SPEECH BY TONY LEON, MP, FORMER LEADER OF THE DEMOCRATIC ALLIANCE, CONDOLENCE MOTION ON THE LATE HELEN SUZMAN, NATIONAL ASSEMBLEY, CAPE TOWN, JANUARY 27 2009
On New Year's Day 2009, South Africa and the world mourned the death of Helen Suzman. Yet today, in Parliament, we should celebrate the long-lived life and public service of undoubtedly one of the most distinguished parliamentarians of the past century.
Helen Suzman embodied and fought for the essential principles of the South African Constitution. Her tireless efforts on behalf of the disenfranchised, the disadvantaged and the downtrodden shone a bright and noble light in the darkness of the Apartheid Parliament.

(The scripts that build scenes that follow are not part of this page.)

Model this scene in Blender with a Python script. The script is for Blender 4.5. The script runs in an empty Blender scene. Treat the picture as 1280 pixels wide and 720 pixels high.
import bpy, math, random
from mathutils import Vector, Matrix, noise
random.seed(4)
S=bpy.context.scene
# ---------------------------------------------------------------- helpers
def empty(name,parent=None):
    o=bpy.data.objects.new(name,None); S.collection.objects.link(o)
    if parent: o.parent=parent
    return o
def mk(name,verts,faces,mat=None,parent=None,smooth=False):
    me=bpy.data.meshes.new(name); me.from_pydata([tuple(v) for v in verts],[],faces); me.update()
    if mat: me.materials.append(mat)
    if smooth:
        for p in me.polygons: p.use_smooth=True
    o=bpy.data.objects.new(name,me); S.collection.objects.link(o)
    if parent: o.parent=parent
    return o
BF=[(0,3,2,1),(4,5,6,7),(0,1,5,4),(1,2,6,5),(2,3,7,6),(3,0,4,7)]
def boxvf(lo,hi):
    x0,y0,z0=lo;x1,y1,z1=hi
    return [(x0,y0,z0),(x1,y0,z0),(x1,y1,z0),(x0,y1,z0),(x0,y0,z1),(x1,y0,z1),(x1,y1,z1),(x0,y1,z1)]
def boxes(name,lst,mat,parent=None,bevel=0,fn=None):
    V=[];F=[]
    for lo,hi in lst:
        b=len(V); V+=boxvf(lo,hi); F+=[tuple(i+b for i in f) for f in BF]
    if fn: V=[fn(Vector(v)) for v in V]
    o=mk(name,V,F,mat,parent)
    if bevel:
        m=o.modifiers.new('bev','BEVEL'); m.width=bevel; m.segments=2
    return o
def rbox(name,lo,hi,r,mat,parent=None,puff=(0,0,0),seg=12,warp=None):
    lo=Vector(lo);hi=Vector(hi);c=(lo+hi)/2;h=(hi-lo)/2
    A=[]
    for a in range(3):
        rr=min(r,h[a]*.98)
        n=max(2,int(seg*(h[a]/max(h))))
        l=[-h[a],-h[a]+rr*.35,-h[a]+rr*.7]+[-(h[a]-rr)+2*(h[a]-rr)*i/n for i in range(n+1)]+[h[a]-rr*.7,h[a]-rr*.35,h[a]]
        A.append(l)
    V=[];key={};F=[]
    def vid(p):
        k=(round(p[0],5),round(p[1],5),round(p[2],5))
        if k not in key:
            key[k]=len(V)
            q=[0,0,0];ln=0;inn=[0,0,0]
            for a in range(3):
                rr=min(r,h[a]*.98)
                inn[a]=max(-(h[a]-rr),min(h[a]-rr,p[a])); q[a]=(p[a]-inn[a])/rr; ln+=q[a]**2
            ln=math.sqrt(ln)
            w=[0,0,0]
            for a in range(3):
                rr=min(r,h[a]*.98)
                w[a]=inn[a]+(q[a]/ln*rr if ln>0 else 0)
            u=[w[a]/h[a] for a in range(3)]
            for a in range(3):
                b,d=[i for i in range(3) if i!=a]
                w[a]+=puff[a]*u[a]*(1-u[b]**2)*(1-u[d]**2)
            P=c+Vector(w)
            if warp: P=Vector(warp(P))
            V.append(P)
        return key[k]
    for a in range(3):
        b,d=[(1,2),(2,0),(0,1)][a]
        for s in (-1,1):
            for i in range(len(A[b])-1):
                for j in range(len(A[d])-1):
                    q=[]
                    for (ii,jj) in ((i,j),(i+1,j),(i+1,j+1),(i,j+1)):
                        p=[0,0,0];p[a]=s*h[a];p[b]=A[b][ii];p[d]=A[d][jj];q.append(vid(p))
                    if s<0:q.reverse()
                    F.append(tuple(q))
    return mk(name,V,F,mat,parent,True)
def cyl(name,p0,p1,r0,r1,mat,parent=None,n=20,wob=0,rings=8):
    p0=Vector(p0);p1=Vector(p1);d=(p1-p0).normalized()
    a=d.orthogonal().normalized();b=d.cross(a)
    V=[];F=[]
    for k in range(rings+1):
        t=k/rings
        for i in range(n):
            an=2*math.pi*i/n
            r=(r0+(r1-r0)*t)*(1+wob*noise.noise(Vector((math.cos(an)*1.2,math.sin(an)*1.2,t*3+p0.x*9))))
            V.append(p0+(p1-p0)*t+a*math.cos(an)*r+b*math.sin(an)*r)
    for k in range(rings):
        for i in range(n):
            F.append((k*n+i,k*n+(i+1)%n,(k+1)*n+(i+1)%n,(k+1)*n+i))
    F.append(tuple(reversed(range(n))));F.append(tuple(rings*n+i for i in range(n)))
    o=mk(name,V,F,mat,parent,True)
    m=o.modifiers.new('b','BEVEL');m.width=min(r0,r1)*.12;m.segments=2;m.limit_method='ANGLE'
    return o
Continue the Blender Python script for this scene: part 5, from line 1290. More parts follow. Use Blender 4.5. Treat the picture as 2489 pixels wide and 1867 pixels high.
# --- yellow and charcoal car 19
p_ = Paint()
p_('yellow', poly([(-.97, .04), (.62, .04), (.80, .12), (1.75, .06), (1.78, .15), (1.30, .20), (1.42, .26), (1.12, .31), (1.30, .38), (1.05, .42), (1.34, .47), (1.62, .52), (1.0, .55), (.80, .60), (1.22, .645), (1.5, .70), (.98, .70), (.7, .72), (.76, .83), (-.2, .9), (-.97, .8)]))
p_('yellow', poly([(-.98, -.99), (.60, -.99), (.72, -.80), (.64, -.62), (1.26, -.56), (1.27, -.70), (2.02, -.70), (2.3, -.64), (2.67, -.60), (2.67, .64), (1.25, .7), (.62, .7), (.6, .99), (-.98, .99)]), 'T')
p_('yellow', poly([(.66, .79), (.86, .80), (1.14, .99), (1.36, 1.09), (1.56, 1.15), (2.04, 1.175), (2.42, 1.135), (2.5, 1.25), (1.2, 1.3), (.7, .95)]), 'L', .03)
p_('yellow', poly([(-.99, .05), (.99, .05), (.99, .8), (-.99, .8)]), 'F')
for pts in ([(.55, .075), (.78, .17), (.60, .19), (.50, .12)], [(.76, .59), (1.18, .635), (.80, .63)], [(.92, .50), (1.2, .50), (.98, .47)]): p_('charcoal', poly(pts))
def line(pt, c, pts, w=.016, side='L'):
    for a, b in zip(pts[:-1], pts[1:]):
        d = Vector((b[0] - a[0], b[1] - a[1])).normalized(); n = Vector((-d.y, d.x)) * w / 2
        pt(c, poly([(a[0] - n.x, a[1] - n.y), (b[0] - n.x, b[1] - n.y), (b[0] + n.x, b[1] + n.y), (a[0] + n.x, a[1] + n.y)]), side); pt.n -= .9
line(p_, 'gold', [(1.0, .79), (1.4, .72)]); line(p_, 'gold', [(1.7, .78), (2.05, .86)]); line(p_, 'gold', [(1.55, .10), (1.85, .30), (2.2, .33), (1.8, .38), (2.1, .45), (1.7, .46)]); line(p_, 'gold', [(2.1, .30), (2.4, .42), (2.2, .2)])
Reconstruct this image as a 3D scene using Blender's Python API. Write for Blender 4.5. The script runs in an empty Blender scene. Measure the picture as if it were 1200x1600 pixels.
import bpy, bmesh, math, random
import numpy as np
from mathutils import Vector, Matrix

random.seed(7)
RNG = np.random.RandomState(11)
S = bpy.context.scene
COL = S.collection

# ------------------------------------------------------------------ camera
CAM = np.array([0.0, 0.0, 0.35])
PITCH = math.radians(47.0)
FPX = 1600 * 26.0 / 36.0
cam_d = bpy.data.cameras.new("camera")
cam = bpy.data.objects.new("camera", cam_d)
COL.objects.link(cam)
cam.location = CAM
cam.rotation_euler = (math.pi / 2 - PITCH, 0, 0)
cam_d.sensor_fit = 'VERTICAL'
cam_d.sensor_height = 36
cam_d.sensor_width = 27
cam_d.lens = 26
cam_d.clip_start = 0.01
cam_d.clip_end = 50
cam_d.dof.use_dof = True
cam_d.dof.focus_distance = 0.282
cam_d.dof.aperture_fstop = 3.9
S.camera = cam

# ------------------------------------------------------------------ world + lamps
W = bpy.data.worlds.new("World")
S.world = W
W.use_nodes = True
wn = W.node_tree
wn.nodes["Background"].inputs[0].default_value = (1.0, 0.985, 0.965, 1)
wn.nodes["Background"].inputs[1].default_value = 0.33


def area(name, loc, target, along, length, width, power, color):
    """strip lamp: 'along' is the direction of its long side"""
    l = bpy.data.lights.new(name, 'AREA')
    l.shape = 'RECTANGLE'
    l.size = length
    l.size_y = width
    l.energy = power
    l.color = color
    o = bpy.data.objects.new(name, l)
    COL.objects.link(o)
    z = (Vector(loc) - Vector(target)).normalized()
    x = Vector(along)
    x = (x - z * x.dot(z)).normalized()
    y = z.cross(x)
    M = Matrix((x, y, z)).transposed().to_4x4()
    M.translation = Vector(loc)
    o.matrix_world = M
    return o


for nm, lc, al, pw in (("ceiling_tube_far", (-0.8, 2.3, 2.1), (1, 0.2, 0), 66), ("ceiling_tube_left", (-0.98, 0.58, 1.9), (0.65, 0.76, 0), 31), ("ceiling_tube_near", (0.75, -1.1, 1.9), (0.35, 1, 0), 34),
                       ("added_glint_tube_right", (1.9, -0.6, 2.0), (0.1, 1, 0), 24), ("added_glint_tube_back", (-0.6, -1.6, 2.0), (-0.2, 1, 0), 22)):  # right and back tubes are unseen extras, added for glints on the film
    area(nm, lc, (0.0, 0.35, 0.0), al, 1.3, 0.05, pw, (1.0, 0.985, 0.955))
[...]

She has bequeathed us a mighty legacy of achievement; a potent example of holding power to account; and proof that the power of conviction can, over time, defeat the convictions of power. This exceptional, intensely human and very humorous woman was a unique politician. We should look upon her and learn from her. We will not see her like again.
Her 36 years as the Member of Parliament for Houghton, which for 13 years in pre-democratic South Africa was the only white parliamentary constituency to return a liberal member, were unrivalled in their energy and courage, singular in their commitment to principle and the cause of pugnacious opposition. Alone in the House of Assembly - although protected by a surprisingly supportive Speaker and aided by an affirming media - she confronted the juggernaut of the apartheid state. She did not stop its enactments or excesses, but she exposed its perversities and prejudices.
She kept alive the democratic values which that system so assiduously undermined.